Anyway … I’m now going to start up on the comparisons. Keep sharp everybody, because there are so many similarities between the two things that they’re going to be coming fast and furious, and I won’t really have time to stop in between each one to explain it. Really, honestly, that’s how it’s going to be.

Right, first and foremost, there’s the matter of Ian Holm. He plays Pod, the Daddy Borrower, in The Borrowers, and Frodo Baggins, the lead hobbit, in the radio version of The Lord Of The Rings. He’s also got the part of Bilbo Baggins in the filmed version of The Lord Of The Rings. Freaky coincidences, huh? (Personally, I bet he was only cast as Bilbo in the films because the producers thought it would be amusing – not that he’s not actually good, that is.) So, what’s with that? Ian Holm playing three different people, all of whom are smaller than average. Has he got a natural affinity for playing small people? (I did consider doing an article about Ian Holm and small people, but thought it would probably wind up being somewhat tasteless and offensive to vertically challenged people, so I changed my mind and instead did the article you’re now reading, yet I’m still getting in this dig at Ian Holm and the small people.)

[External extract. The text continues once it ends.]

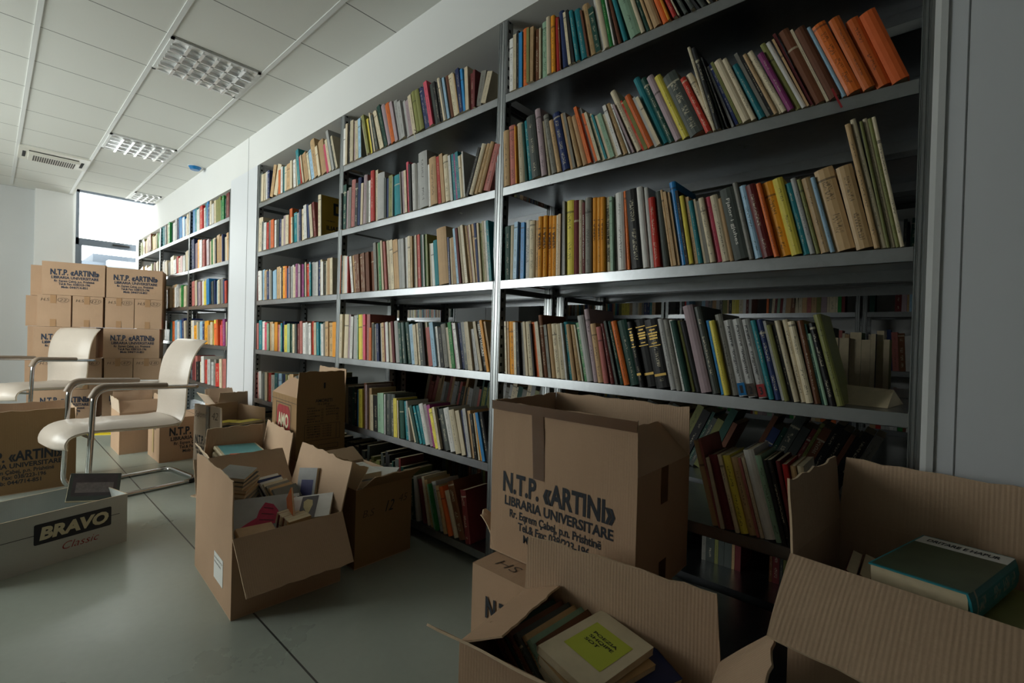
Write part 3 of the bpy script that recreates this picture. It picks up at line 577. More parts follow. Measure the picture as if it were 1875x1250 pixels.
E3|-5180,104,303,6,rs -5070,85,308,7,cr -4983,69,288,6,nb -4913,96,283,6,mv -4816,54,277,5,dr -4761,84,285,5,wh -4675,50,275,5,yl -4622,47,297,5,yl -4570,101,293,6,bl -4468,84,261,6,bk -4381,54,260,7,dg -4326,47,270,6,nb -4278,89,259,3,lb -4184,67,263,4,cr -4109,82,271,6,gy -4024,49,259,6,nb -3974,65,239,6,rd
E4|-5184,73,274,7,cr -5110,65,272,7,wh -5044,120,211,7,oy -4922,48,257,6,cr -4873,102,260,5,lb -4770,67,232,5,nb -4702,156,265,4,oy* -4545,120,221,4,tn -4425,80,254,3,cr -4344,52,281,2,yl -4272,88,237,7,or -4183,46,282,6,or -4136,71,225,4,pk -4062,56,264,5,rd -4005,70,284,5,pu -3933,71,257,5,cr
E5|-5113,109,298,5,dr -5004,92,296,5,rs -4911,123,235,5,bk -4785,81,241,5,cr -4704,105,307,5,wh -4598,115,274,5,rd -4482,100,284,4,lg -4381,77,259,3,lg -4301,67,291,3,gy -4229,152,254,4,rd* -4071,78,309,5,cr -3992,110,311,5,rs*
F1|-6766,121,329,10,tl -6643,99,293,9,dn -6543,87,271,7,dg -6454,105,276,5,cr -6348,84,293,4,gn -6263,120,269,3,dn -6143,135,255,3,wh -6007,91,285,3,lg -5911,53,268,4,nb -5833,133,296,9,bl -5698,73,271,7,nb -5624,72,259,6,bl -5543,93,226,8,wh -5447,93,267,8,cr
F2|-6728,53,208,2,cr -6636,98,231,13,wh -6535,115,215,11,cr -6417,170,192,8,gy -6245,163,252,5,cr -6070,131,195,8,wh -5936,86,228,7,rd -5849,118,202,4,cr -5730,99,217,2,rs -5630,70,211,1,wh -5532,62,203,9,lg -5468,117,250,9,cr
F3|-6721,192,316,6,gn* -6527,78,314,6,wh -6448,126,260,1,gy -6312,128,273,3,cr -6180,229,308,3,tn* -5944,79,269,5,wh -5839,92,295,10,lg -5745,90,253,10,cr -5653,82,282,3,gn -5571,113,268,3,cr
F4|-6682,171,269,5,gy -6509,195,272,3,lg -6314,129,247,1,gy -6181,88,256,2,tl -6088,137,267,3,or -5944,145,277,4,lb -5795,94,262,4,wh -5693,110,285,6,bl -5577,110,297,7,nb -5463,79,270,8,cr
G1|-8186,91,217,4,ol -8092,139,258,4,ol -7948,110,207,5,br -7820,179,207,10,tn -7634,92,242,11,br -7537,166,249,12,br -7360,100,227,14,ol -7256,190,199,3,tn -7066,81,233,3,ol -6946,93,222,13,gn
G2|-8116,205,231,12,tn -7906,115,255,2,cr -7753,121,242,11,cr -7629,234,213,4,tn -7389,86,253,5,ol -7296,90,250,6,cr -7205,101,261,0,br -7059,118,251,10,cr
G3|-8073,121,251,2,tn -7929,101,198,9,cr -7826,148,226,0,rd -7675,227,202,1,tn -7443,94,226,2,ol -7349,80,184,2,cr -7245,210,234,9,br -7031,139,228,9,cr"""
def seed_uv(bm, fs, s, spine):
    u1 = bm.loops.layers.uv.get('spine') or bm.loops.layers.uv.new('spine')
    u2 = bm.loops.layers.uv.get('seed') or bm.loops.layers.uv.new('seed')
    for f, uvs in zip(fs, spine):
        for lp, uv in zip(f.loops, uvs):
            lp[u1].uv = uv; lp[u2].uv = s
NOUV = [(-2, 0)]*4
def cover_bm(th, dp, h, t, s):
    bm = bmesh.new(); bm.loops.layers.uv.new('spine'); bm.loops.layers.uv.new('seed')
    rr = min(.006, th*.22)
    o = [(0, dp), (0, rr), (th*.22, rr*.3), (th*.5, 0), (th*.78, rr*.3), (th, rr), (th, dp)]
    n_ = [(t, dp), (t, rr+t), (th*.26, rr*.3+t*1.4), (th*.5, t*1.4), (th*.74, rr*.3+t*1.4), (th-t, rr+t), (th-t, dp)]
    V = {}
    for tag_, L in (('o', o), ('n', n_)):
        for i, p in enumerate(L):
            for j, z in enumerate((0, h)): V[tag_, i, j] = bm.verts.new((p[0], p[1], z))
    fs = []; uv = []
    for i in range(6):
        fs.append(bm.faces.new((V['o',i,0], V['o',i+1,0], V['o',i+1,1], V['o',i,1])))
        if 1 <= i <= 4: a, b = o[i][0]/th, o[i+1][0]/th; uv.append([(a,0),(b,0),(b,1),(a,1)])
        else: uv.append(NOUV)
        fs.append(bm.faces.new((V['n',i,1], V['n',i+1,1], V['n',i+1,0], V['n',i,0]))); uv.append(NOUV)
        for j in (0, 1):
            q = (V['o',i,j], V['n',i,j], V['n',i+1,j], V['o',i+1,j])
            fs.append(bm.faces.new(q if j == 0 else q[::-1])); uv.append(NOUV)
    for i in (0, 6):
        fs.append(bm.faces.new((V['o',i,0], V['o',i,1], V['n',i,1], V['n',i,0]))); uv.append(NOUV)
    seed_uv(bm, fs, s, uv)
    return bm
def make_book(mtx, th, dp, h, code, label, group, seed=None, hard=None, name='book'):
    """one book: cover is the root mesh, page block its part; local x thickness, y depth from the spine, z height"""
    s = seed or (random.random(), random.random())
    hard = (th > .026) if hard is None else hard
    t = min(.0028 if hard else .0012, th*.16)
    me_bm = cover_bm(th, dp, h, t, s)
    o = build(name, me_bm, COV[code]); o.matrix_world = mtx
    tag(o, label, 'book', group)
    g = .003 if hard else .0006
    bm = bmesh.new(); box(bm, t*1.02, th-t*1.02, t*1.6+.003, dp-g, g, h-g)
    build('page_block', bm, M['paper'], o)
    return o
ORD = ['', 'first','second','third','fourth','fifth','sixth','seventh','eighth','ninth','tenth','eleventh','twelfth','thirteenth','fourteenth','fifteenth','sixteenth','seventeenth','eighteenth','nineteenth','twentieth']
BAY = dict(R='nearest right', L='middle', C='bay beside pillar', E='far', F='far second', G='last')
BAYN = dict(R='nearest bay', L='middle bay', C='pillar bay', E='bay beyond the pillar', F='second far bay', G='last far bay')
SH = ['', 'top','second','third','fourth','fifth','bottom']
rowsd = {}
for line in BOOKS.strip().splitlines():
    key, rest = line.split('|'); rowsd.setdefault(key, []).extend(rest.split())
stuff = bmesh.new(); stuff.loops.layers.uv.new('spine'); stuff.loops.layers.uv.new('seed')
CL = list(PAL); PIX = len(CL)
def stuff_book(mtx, th, dp, h, code, back=False):
    fs = box(stuff, 0, th, 0, dp, 0, h, CL.index(code), mtx)
    fs[0].material_index = PIX; fs[1].material_index = PIX; fs[4].material_index = PIX
    sp = [NOUV]*6
    if not back: sp[2] = [(0,0),(1,0),(1,1),(0,1)]
    seed_uv(stuff, fs, (random.random(), random.random()), sp)
def placed(x, th, y, z, lean):
    a = R(lean)
    if a >= 0:  # top leans to the left, rests on its lower left corner
        return Matrix.Translation((x, y, z)) @ Matrix.Rotation(-a, 4, 'Y')
    return Matrix.Translation((x+th*math.cos(a), y, z)) @ Matrix.Rotation(-a, 4, 'Y') @ Matrix.Translation((-th, 0, 0))
book_objs = {}
for key in rowsd:
    cnt = {}; z = ZS[int(key[1])] + .0006; k = int(key[1])
    tot = {}
    ents = []
    for e in rowsd[key]:
        a = e.split(','); a[4], star = a[4].rstrip('*'), a[4].endswith('*')
        ents.append((float(a[0])/1000, float(a[1])/1000, float(a[2])/1000, float(a[3]), a[4], star))
    ents.sort()
    for x, th, h, lean, code, star in ents:
        cnt[code] = cnt.get(code, 0) + 1; lean = min(lean, 30)
        dp = min(.24, max(.13, h*.68)) * random.uniform(.94, 1.06)
        y = random.uniform(-.016, .0) if k <= 3 else random.uniform(-.004, .014)
        if 'EFG'.find(key[0]) >= 0: y = random.uniform(-.004, .02)
        if x < -3.06 and key[0] == 'C': y = abs(y)
        m = placed(x, th, y, z, lean)
        if star:
            w = 'slim ' if th < .016 else ('thick ' if th > .038 else '')
            nm = NAMES[code]; n = cnt[code]
            lab = '%s%s book, %s %s one from left, %s shelf, %s' % (w, nm, ORD[min(n,20)], nm, SH[k], BAYN[key[0]])
            o = make_book(m, th, dp, h, code, lab, 'books on the %s shelf of the %s' % (SH[k], BAYN[key[0]]))
            book_objs[key, code, n] = (o, th, h)
        else: stuff_book(m, th, dp, h, code)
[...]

It’s probably also a coincidence that Ian Holm says the same thing with the same inflection in both the radio The Lord Of The Rings and The Borrowers. He says “terrible danger”, in The Lord Of The Rings, somewhere near the start when Merry and Pippin want to come with him, and he says the very same thing in The Borrowers when Arriety wants to talk to the boy. On both occasions, he puts the accent on the first syllable of “terrible”, which makes it sound almost overacted, to be quite honest. Not that he’s not a fantastic actor (apart from that scene in the radio The Lord Of The Rings in the Tower of Cirith Ungol, when he screeches about the ring being his. You can just imagine him spasming about on the floor, shouting, “The ring is mine! Mine! Miiiiiiiiiiiiiiiiiiiiiiiiiiiiiiiiiine!!!!” It’s really not good.)

The only other similarity between them is even more tenuous, if that’s possible. You know Bilbo, in The Lord Of The Rings? Well, in the prequel, The Hobbit, he’s a burglar. And if you ask me, the borrowers are burglars too. Just burglars who live under your floor, which is a little unusual for burglars, I will confess.

There are other similarities, I’m sure, but I’ve forgotten them now.